Jakarta
–
Penggunaan kendaraan listrik (EV) terus meningkat signifikan. Hal ini selaras dengan peningkatan produksi baterai EV yang diproyeksikan mencapai 8,8 ribu GWh pada tahun 2040 atau meningkat sebesar +19% dari 2040 – 2030 dan +7% dari 2030 – 2040.
Tren ini menyebabkan adanya hal-hal yang harus diperhatikan seperti pengamanan pasokan bahan baku sebagai komponen pembentuk baterai. Negara ASEAN, termasuk Indonesia, memiliki posisi yang kuat dalam hal potensi bahan baku sebagai komponen pembentuk baterai seperti nikel, bauksit dan timah.
Reynaldi Istanto, Direktur Hubungan Kelembagaan Indonesia Battery Corporation (IBC) menyatakan bahwa potensi ini adalah potensi regional yang dapat dikembangkan bersama. Caranya melalui kolaborasi yang secara signifikan mampu mendorong pertumbuhan ekonomi dan inovasi teknologi, serta berkontribusi pada transisi global menuju solusi energi yang berkelanjutan.
Sehingga, kata dia, terdapat fokus keberlanjutan yang perlu diperhatikan untuk mendukung implementasi kerja sama regional, antara lain:
1. Bidang Industri yang berfokus pada pengembangan berdasarkan potensi terkuat ASEAN yaitu bahan baterai berbasis nikel
2. Bidang rantai pasokan yang berfokus pada pengembangan hilirisasi bahan baku dan produksi bersama bahan baterai lainnya
3. Bidang bisnis yang berfokus pada pengembangan industri baterai terintegrasi mulai dari penambangan, peleburan/pemurnian, PCAM, baterai, hingga fasilitas manufaktur EV.
Sejalan dengan hal tersebut, Indonesia memiliki komitmen kuat untuk mengembangkan proses produksi industri baterai yang terintegrasi, dari hulu ke hilir, untuk nikel dan pengolahan material baterai penting lainnya.
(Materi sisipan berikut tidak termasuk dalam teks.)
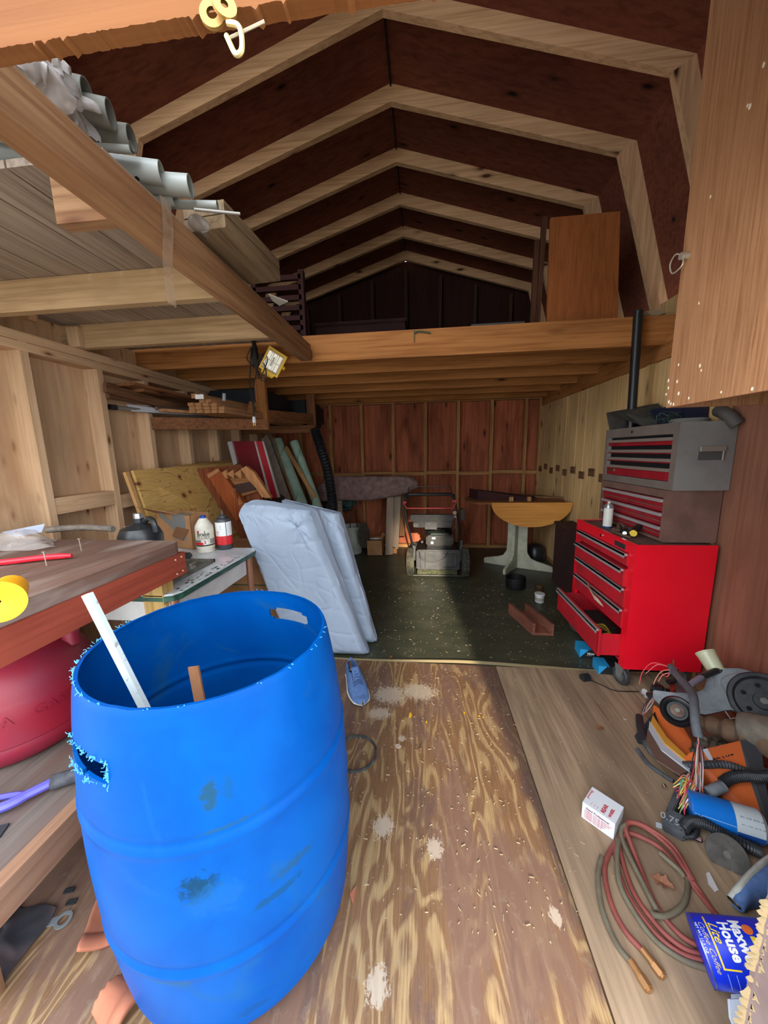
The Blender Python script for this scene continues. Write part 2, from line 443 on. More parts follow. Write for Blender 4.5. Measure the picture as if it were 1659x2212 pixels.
for k in range(-3, 6):
    y = YB-(5-k)*.4796 if k < 5 else YB-.02
    for a in (0, 1, 2, 3):
        b = a+1
        A0, A1, B0, B1 = ri[a].copy(), ro[a].copy(), ri[b].copy(), ro[b].copy()
        sh = -.0
        m = MB().hexa([V((p.x, y+q, p.z)) for q in (-.019, .019) for p in (A0, B0, B1, A1)])
        m.build('rafter', rafterm('x' if a in (1, 2) else 'z'), cl, smooth_=0)

# the lofts: joists, decks, the long edge beam
lf = thing('loft', None, None, (0, 2.38, ZP), kind='structure')
L1 = 2.384
for k in range(6):
    y = L1+k*.406
    h_ = .160 if k == 0 else .14
    MB().box(-1.97, 1.5, y, y+.038, ZP+(0 if k else -.002), ZP+h_).build('joist', joistm('x'), lf, smooth_=0)
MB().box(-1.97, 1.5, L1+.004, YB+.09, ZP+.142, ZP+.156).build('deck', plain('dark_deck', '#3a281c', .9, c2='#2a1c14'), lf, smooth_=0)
for y in (.92, 1.385, 1.865):
    MB().box(-1.97 if y > 1 else -.93, -.786, y, y+.038, ZP, ZP+.118).build('joist', wood('old_beam', '#a07a58', '#744e32', 'x', knotc='#3a1c0e', stain='#84583a') if y < 1 else wood('old_joist', '#c4a680', '#a0825e', 'x', knotc='#4a2a18', stain='#a88a66'), lf, smooth_=0)
x = -1.97; k = 0
while x < -.76:
    w = .135; MB().box(x+.003, min(x+w-.003, -.745), .90, 2.34, ZP+.12, ZP+.138).build('deck_board', greyw('y'), lf, smooth_=0); x += w; k += 1
MB().box(-.785, -.715, .505, 2.35, ZP-.002, ZP+.092).build('edge_beam', wood('old_beam', '#a07a58', '#744e32', 'y', knotc='#3a1c0e', stain='#84583a'), lf, smooth_=0)
MB().box(-.783, -.7165, 2.34, 2.378, ZP+.02, ZP+.06).build('hanger', plain('dull_steel', '#8b8b88', .4, 1), lf, smooth_=0)
for y in (1.1, 1.55): # short gussets where joists meet the wall
    pass
for y in (.92, 1.385, 1.865):
    MB().box(XL-.02, XL+.05, y-.03, y-.002, ZP-.0, ZP+.1).build('block', pinel('z'), lf, smooth_=0)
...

Oleh karena itu, IBC didirikan pada tahun 2021 untuk menjadi pemain kunci pada pengolahan hilir bahan baku baterai, dimulai dengan nikel yang kemudian akan merambah ke pengolahan material lainnya seperti mangan dan kobalt.
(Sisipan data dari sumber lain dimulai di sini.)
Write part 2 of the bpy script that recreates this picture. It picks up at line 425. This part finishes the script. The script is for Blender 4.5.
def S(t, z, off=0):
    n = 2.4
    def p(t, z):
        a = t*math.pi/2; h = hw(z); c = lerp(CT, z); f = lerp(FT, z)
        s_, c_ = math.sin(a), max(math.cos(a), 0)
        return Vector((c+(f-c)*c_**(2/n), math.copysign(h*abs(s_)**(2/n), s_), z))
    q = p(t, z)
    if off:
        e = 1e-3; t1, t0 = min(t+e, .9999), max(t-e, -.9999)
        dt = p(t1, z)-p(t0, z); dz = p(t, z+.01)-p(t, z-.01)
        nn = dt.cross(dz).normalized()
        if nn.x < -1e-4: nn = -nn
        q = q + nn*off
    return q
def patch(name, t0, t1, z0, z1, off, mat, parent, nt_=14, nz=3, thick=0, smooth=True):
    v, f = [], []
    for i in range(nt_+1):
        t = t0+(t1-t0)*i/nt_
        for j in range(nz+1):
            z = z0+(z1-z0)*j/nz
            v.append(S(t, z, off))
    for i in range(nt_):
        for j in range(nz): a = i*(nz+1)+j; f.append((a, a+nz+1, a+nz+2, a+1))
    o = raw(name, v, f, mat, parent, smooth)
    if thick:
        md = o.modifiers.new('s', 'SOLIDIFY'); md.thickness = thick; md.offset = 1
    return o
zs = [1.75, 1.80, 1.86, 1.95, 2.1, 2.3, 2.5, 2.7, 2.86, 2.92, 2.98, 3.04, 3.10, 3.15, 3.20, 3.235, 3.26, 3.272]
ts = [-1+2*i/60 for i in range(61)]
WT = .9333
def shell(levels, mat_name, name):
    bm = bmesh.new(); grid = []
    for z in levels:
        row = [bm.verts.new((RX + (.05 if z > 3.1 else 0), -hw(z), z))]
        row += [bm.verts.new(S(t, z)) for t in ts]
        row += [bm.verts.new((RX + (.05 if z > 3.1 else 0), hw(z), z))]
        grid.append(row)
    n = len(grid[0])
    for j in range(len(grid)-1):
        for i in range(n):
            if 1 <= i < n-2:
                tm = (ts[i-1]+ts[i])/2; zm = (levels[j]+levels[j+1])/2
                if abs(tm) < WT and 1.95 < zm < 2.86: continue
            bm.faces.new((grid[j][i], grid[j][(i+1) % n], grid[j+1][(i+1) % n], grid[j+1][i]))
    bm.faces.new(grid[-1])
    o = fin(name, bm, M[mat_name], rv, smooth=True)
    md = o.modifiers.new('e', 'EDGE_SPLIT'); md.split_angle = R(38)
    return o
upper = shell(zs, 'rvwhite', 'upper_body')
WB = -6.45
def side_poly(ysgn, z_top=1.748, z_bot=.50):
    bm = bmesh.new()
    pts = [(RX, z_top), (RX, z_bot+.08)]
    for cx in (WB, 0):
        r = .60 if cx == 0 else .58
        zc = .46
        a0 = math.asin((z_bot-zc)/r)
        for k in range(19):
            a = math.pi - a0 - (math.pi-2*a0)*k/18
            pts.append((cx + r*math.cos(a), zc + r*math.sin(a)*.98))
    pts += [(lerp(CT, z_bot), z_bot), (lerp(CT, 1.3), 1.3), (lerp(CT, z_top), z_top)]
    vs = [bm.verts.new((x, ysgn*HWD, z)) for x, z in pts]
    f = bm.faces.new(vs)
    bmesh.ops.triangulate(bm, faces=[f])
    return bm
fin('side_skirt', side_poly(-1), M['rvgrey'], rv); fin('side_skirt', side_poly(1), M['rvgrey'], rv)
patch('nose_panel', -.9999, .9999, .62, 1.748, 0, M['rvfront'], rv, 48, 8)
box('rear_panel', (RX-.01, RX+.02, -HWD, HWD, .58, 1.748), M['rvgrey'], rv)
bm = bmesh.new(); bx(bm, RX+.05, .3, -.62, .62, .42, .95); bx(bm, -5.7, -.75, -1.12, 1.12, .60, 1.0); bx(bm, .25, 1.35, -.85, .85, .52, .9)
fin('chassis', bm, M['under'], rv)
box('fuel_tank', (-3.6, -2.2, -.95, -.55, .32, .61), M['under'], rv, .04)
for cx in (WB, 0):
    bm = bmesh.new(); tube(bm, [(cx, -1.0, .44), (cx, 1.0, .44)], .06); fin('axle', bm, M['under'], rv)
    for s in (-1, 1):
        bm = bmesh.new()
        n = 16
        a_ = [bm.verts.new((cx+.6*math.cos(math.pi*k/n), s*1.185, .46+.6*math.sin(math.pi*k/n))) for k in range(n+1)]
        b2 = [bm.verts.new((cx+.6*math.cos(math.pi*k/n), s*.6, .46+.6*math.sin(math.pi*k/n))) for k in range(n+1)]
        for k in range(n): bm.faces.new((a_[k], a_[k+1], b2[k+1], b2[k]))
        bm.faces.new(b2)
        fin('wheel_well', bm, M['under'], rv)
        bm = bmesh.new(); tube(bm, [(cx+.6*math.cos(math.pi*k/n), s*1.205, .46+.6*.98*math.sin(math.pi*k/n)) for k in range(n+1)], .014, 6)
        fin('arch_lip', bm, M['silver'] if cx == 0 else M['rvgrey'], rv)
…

Posisi IBC pada tahun 2030 diproyeksikan menjadi perusahaan yang bergerak pada ekosistem EV dan baterai global. Pengembangan proyek-proyek IBC juga mencakup inisiatif untuk menciptakan dan mempercepat adopsi kendaraan listrik (EV) dan sistem penyimpanan energi (ESS), memastikan bahwa pasar Indonesia dapat menyerap kegiatan hilirisasi yang dihasilkan dari sumber daya bahan baku.
“Untuk membangun ekosistem rantai terintegrasi ini, IBC telah membentuk berbagai kolaborasi dengan mitra global dan tetap terbuka untuk kemitraan lebih lanjut dengan pemain ASEAN. Kolaborasi ini sangat penting untuk memperkuat ekosistem EV regional,” kata Reynaldi dalam keterangan tertulis, Minggu (25/8/2024).
Dengan keunggulan Indonesia dalam baterai berbasis NMC, fasilitas produksi IBC berada pada posisi yang baik untuk melayani permintaan pasar ASEAN. Ia menyebut inilah komitmen yang dibawa IBC untuk memajukan energi terbarukan di Asia Tenggara.